Focus on What Works
Concentrate on the things you do best.
Article by Charles M. Cooper from Issue: 2009 Jan/Feb in Section: Features.
What you need to do in times of economic crisis is concentrate on your “core competencies,” these things you do best. That means you have to change your mindset from thinking of “what could work” or “what I would like to work” to thinking about what actually does work. It may not be sexy, it may not be the stuff that dreams are made of, but it is real and it can keep you afloat during the tough times.
When you focus on what works, you are making a decision to be guided by experience rather than opinion, belief or ideology. This is important, since it demands a great deal in terms of discipline. There will be times when what you want will not coincide with what works. Perhaps you need to cut staff, but the job you know needs to be cut is held by someone you are close to. The last thing you want to do is fire that person, but from the point of view of your business, would keeping them work? If the answer is “no” then your options are limited. On the other hand, you could find a position for them within your organization that does work with the strategy you have in place.
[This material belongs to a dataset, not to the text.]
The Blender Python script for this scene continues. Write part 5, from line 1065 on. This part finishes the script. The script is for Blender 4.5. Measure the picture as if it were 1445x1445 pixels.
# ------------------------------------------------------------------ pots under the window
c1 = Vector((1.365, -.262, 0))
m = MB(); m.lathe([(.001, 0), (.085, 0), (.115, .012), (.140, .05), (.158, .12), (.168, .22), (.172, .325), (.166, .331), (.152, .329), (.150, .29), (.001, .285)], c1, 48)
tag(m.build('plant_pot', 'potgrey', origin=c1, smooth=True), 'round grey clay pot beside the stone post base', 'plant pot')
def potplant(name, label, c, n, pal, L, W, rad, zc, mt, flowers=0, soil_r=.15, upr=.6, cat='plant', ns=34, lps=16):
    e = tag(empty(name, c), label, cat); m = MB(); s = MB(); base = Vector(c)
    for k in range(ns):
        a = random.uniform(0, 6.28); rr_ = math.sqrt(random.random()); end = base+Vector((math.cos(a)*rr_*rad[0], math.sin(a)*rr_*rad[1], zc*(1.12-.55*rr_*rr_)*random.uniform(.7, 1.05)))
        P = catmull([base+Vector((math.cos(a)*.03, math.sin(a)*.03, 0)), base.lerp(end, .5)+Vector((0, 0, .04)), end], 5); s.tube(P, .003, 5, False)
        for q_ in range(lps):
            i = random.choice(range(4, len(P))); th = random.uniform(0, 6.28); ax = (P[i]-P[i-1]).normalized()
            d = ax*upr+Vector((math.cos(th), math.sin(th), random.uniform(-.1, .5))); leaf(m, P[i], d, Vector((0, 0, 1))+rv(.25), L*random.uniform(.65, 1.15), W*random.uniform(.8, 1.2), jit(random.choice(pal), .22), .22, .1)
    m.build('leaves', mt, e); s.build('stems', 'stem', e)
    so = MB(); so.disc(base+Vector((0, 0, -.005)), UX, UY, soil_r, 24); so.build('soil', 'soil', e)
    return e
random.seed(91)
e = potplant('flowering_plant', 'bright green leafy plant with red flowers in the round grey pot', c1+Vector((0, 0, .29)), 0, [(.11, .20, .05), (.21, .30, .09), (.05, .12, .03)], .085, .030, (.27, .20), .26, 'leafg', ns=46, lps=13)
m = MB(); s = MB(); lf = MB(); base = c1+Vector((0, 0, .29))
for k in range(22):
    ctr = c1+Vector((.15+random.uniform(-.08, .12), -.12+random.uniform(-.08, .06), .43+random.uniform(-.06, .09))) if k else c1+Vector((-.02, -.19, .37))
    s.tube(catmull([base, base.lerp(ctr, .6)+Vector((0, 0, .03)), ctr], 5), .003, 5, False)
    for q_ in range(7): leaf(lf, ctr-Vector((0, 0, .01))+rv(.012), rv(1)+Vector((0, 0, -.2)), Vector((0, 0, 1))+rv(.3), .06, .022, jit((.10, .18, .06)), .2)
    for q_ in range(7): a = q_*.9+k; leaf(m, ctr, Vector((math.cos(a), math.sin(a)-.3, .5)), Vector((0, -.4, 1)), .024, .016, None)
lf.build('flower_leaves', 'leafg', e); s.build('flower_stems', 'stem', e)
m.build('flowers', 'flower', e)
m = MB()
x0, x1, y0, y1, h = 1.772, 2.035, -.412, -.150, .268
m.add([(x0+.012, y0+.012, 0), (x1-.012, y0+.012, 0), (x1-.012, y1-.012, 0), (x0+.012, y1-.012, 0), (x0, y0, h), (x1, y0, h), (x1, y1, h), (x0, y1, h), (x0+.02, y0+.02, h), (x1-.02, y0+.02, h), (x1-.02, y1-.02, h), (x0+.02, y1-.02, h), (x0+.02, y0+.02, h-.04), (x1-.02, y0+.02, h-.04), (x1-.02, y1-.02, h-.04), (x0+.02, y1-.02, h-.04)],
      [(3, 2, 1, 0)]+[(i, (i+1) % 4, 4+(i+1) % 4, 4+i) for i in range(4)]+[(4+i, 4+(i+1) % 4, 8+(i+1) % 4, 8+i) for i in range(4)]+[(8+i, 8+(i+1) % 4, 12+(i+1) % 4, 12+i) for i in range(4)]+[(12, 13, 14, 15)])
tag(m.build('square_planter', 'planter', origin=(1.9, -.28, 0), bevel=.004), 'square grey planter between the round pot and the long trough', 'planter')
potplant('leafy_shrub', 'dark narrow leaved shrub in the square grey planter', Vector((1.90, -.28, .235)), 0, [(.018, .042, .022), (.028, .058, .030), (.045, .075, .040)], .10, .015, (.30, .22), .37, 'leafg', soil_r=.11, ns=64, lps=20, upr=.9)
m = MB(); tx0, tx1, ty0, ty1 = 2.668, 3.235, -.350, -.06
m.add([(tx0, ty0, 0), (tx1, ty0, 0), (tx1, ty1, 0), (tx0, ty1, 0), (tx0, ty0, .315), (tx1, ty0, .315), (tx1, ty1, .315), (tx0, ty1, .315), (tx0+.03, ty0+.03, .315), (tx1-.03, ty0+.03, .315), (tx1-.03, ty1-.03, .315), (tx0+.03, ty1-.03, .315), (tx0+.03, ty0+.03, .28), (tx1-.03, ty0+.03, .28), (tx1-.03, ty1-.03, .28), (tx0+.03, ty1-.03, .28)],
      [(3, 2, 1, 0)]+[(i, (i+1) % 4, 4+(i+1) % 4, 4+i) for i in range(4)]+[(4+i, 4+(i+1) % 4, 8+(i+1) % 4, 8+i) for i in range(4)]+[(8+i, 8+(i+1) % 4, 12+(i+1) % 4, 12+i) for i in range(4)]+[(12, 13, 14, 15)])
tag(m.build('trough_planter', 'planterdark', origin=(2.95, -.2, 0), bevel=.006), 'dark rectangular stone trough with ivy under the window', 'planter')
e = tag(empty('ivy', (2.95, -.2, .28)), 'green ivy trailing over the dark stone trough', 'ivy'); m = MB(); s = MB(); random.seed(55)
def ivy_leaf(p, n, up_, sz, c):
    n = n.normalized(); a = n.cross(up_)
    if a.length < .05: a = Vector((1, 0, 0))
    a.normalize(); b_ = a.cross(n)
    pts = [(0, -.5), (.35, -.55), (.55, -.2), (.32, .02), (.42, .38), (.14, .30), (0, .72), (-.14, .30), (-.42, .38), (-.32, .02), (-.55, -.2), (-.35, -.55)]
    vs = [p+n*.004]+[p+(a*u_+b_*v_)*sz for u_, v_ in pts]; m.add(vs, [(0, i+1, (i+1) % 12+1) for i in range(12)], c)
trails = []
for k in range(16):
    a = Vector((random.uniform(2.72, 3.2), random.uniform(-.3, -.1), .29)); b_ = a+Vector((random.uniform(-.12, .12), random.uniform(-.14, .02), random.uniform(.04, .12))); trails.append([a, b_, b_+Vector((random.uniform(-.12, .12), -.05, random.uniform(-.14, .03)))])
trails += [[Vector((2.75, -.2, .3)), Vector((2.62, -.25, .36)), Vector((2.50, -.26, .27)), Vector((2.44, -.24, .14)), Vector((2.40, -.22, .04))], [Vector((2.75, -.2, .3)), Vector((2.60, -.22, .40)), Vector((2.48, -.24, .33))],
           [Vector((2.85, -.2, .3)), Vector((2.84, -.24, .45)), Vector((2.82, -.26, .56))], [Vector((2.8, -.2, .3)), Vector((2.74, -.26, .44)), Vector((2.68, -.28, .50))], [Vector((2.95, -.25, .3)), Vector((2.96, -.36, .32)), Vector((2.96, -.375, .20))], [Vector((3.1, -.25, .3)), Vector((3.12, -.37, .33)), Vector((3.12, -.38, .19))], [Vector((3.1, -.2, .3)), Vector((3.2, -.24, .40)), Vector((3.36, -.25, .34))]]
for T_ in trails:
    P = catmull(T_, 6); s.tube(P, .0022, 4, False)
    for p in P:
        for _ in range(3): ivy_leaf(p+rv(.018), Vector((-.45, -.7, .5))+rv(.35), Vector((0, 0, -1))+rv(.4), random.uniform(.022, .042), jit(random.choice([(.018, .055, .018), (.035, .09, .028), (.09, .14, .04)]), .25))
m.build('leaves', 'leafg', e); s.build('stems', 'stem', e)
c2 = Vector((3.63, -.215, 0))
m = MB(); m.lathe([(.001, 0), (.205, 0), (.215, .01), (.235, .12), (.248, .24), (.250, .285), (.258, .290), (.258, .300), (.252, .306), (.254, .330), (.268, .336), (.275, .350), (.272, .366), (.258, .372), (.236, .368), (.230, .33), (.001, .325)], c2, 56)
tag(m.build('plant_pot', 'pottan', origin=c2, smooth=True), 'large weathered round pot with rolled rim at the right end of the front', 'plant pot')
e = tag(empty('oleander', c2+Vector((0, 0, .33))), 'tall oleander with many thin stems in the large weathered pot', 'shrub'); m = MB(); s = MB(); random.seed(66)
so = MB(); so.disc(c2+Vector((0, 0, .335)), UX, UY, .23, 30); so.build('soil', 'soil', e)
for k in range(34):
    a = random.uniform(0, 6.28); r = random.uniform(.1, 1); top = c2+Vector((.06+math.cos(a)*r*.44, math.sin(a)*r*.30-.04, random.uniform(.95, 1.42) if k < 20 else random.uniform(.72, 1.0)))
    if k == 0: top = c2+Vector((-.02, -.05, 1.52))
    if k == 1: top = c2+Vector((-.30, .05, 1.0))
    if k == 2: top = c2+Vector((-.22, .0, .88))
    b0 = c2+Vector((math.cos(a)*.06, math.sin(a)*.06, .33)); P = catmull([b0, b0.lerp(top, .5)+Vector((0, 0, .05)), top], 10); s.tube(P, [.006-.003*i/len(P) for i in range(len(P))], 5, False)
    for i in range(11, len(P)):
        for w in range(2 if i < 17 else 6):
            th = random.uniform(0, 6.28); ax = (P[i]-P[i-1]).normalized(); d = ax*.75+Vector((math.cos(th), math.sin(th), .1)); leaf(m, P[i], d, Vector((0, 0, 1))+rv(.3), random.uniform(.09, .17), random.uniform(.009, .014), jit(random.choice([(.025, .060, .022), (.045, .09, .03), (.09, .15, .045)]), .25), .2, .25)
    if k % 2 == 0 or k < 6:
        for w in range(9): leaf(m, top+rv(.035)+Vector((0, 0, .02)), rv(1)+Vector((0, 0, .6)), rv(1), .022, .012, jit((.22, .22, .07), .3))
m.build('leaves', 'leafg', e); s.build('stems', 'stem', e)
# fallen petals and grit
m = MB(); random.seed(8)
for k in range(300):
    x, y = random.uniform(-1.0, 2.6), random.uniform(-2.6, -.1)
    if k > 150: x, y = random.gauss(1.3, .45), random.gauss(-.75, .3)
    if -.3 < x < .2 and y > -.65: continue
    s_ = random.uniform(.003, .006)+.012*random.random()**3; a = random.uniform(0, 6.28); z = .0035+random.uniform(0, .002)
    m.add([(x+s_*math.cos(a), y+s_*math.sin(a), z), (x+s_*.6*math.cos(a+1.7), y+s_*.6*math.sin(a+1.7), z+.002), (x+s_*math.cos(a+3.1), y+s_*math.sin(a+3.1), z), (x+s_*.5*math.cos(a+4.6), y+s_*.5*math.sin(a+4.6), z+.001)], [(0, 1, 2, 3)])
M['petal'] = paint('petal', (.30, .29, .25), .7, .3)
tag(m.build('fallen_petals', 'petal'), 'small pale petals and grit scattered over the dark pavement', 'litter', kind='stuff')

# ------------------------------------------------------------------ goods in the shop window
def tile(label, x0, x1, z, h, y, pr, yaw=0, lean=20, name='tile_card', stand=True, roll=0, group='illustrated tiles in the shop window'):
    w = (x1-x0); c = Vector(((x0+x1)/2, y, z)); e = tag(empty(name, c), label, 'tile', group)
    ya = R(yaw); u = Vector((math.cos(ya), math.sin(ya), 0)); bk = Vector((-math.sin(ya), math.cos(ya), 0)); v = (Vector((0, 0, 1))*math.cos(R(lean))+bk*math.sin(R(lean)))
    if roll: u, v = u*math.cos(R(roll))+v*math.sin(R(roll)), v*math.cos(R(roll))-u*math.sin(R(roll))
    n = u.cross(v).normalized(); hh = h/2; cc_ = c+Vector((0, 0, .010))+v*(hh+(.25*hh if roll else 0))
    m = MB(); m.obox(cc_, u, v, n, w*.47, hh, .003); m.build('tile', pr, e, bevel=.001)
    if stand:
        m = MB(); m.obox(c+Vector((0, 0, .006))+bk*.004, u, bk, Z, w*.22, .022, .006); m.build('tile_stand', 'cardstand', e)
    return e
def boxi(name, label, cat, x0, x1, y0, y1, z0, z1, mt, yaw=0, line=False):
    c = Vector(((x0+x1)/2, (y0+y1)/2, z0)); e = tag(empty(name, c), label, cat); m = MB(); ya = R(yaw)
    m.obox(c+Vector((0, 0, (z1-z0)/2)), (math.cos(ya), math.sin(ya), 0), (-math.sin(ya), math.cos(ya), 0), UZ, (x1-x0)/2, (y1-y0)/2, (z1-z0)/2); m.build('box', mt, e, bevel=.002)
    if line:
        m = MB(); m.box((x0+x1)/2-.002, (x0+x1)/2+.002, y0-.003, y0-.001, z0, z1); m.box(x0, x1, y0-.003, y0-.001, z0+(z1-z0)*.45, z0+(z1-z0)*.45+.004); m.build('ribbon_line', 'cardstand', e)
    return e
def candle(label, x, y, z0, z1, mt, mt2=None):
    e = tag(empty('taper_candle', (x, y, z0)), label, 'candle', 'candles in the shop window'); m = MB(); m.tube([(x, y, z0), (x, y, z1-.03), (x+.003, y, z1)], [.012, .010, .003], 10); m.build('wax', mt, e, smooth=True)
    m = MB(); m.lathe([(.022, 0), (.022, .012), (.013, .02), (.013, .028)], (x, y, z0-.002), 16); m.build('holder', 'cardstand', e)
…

Just as focusing on what works applies to employment decisions, it applies to all business decisions. What parts of your marketing and advertising efforts are working and what parts are not. How about your product mix? Get rid of the dead wood. Just look at the automakers. Part of their reorganization includes selling off subsidiaries like Saturn and Saab. Daimler made the same decision when it broke with Chrysler. If it isn’t performing to expectations, it has to go for the good of the company. Find what is not working and fix it, the same goes for any other part of your business. Strengthen what does work, fix or eliminate what does not.
To focus on what works ultimately means to focus on your core business, to get back to fundamentals like a martial artist who drills the basics knowing that they are the basis for everything else he knows. From that point of view, simplicity takes on added importance. If you have a process that takes too long to explain, or needs a whole meeting for people to understand, then it is too complex and distracts from the ideal of concentrating on what really works.
You can also work from the experiences of others. We know from that experience that simplicity is better than complexity, that solid customer service is a winner that sets a business apart, that a good business plan is a necessity, that being open and honest with your employees is better than being closed and unapproachable, that you have to work to retain good people just like you have to work to retain good customers; all the little cliches that have come down through the years. The funny thing is that cliches last as long as they do because, in general, they are true. We are tired of listening to them—that is why they are cliches—but that does not lessen their value.